# To do:
Quote every line from the top of the listing down to and including the line that contains "sc.camera = cam".

(Entries with scene source code)
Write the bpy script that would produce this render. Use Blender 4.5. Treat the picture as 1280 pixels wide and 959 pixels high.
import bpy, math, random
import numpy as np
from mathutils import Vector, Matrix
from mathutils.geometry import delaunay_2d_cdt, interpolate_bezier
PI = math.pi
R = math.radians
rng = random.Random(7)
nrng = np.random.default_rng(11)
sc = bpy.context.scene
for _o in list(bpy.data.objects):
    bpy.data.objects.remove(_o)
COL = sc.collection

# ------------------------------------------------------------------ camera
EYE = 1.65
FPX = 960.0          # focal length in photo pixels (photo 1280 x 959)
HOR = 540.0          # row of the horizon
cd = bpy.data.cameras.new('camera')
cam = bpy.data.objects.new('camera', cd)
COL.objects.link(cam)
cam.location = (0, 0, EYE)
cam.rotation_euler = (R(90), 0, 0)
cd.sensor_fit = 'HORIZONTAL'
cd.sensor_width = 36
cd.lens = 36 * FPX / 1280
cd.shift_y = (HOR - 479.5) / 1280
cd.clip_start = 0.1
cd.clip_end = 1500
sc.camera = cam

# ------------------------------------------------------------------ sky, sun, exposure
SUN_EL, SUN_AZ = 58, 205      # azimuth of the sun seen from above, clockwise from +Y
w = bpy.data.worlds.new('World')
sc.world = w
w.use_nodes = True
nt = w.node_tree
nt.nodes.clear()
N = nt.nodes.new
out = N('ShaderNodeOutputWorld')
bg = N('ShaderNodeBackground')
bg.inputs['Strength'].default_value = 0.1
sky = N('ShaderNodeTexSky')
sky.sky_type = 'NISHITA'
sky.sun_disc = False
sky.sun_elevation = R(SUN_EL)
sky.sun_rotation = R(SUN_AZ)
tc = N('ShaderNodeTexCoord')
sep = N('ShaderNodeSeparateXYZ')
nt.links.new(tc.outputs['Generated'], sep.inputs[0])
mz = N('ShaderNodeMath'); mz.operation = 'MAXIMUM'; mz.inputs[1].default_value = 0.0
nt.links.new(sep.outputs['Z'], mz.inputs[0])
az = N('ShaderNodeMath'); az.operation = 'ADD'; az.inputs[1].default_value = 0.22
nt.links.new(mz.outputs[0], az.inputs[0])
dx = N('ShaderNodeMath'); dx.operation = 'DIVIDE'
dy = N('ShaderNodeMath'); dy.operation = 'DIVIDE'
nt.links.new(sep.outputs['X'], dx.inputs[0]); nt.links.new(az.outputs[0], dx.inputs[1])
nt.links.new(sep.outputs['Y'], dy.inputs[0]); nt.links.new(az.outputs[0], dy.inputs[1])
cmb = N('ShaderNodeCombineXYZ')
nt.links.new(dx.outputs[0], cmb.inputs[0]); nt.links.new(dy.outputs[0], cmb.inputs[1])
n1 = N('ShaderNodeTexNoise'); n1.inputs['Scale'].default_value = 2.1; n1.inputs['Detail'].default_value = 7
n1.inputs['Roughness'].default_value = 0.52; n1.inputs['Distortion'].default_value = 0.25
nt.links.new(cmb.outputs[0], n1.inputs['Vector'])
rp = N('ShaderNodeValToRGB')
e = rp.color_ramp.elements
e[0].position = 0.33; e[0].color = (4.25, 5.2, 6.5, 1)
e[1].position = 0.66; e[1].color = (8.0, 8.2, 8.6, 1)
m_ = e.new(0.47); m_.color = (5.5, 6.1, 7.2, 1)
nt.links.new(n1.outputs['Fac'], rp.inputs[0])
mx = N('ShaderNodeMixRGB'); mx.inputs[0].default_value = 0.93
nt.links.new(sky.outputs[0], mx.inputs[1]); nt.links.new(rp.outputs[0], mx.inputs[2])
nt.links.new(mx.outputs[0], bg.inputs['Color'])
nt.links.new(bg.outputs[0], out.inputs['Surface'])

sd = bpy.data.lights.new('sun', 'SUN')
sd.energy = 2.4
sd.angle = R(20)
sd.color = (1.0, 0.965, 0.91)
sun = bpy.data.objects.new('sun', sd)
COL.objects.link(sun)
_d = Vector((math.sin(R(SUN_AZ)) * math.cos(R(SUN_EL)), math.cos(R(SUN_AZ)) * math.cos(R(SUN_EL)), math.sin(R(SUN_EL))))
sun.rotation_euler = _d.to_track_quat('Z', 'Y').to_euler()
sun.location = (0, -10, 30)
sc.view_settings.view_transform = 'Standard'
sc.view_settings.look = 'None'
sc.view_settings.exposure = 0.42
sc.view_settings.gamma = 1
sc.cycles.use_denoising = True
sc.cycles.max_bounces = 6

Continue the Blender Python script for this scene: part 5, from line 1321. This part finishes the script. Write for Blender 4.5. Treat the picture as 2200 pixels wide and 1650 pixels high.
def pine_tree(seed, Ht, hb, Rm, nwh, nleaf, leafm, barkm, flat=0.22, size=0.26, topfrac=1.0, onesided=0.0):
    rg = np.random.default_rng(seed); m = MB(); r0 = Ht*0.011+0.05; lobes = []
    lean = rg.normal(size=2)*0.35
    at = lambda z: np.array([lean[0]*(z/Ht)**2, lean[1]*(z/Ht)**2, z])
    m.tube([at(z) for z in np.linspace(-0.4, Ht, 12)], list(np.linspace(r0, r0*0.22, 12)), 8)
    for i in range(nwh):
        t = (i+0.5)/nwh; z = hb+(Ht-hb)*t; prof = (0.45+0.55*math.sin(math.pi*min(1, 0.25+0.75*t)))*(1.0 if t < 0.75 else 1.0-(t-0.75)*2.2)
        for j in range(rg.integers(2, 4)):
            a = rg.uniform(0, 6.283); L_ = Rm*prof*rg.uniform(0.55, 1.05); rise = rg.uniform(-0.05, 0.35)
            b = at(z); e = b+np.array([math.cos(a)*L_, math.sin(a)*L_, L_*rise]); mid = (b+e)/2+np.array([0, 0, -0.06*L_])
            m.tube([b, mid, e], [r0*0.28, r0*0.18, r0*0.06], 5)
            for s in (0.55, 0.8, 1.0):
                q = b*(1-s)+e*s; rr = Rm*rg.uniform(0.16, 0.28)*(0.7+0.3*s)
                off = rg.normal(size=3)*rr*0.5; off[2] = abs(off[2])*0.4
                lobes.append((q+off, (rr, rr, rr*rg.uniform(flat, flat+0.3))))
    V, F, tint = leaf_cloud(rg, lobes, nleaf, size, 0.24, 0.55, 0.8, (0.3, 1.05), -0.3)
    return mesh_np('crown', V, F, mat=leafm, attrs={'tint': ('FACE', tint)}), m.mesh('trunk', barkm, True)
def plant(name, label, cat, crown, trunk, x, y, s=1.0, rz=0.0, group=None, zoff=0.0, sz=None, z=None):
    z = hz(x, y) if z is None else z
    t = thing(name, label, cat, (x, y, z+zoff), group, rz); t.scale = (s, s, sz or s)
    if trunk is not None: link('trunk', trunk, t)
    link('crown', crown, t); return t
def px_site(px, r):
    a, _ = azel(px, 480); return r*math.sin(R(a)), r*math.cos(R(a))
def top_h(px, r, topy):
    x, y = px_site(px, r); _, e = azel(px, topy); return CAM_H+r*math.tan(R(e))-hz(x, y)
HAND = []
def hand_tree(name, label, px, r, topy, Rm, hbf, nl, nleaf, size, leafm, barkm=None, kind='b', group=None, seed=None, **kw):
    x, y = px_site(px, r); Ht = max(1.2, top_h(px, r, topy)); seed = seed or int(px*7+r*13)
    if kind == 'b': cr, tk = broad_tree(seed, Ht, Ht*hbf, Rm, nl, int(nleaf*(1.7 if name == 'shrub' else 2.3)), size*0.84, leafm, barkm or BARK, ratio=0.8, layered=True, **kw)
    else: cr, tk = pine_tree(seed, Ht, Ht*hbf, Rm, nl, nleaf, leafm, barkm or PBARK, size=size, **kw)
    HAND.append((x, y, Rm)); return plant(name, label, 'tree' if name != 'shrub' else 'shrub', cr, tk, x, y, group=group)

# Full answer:
Write the bpy script that would produce this render. Use Blender 4.5. Treat the picture as 1280 pixels wide and 959 pixels high.
import bpy, math, random
import numpy as np
from mathutils import Vector, Matrix
from mathutils.geometry import delaunay_2d_cdt, interpolate_bezier
PI = math.pi
R = math.radians
rng = random.Random(7)
nrng = np.random.default_rng(11)
sc = bpy.context.scene
for _o in list(bpy.data.objects):
    bpy.data.objects.remove(_o)
COL = sc.collection

# ------------------------------------------------------------------ camera
EYE = 1.65
FPX = 960.0          # focal length in photo pixels (photo 1280 x 959)
HOR = 540.0          # row of the horizon
cd = bpy.data.cameras.new('camera')
cam = bpy.data.objects.new('camera', cd)
COL.objects.link(cam)
cam.location = (0, 0, EYE)
cam.rotation_euler = (R(90), 0, 0)
cd.sensor_fit = 'HORIZONTAL'
cd.sensor_width = 36
cd.lens = 36 * FPX / 1280
cd.shift_y = (HOR - 479.5) / 1280
cd.clip_start = 0.1
cd.clip_end = 1500
sc.camera = cam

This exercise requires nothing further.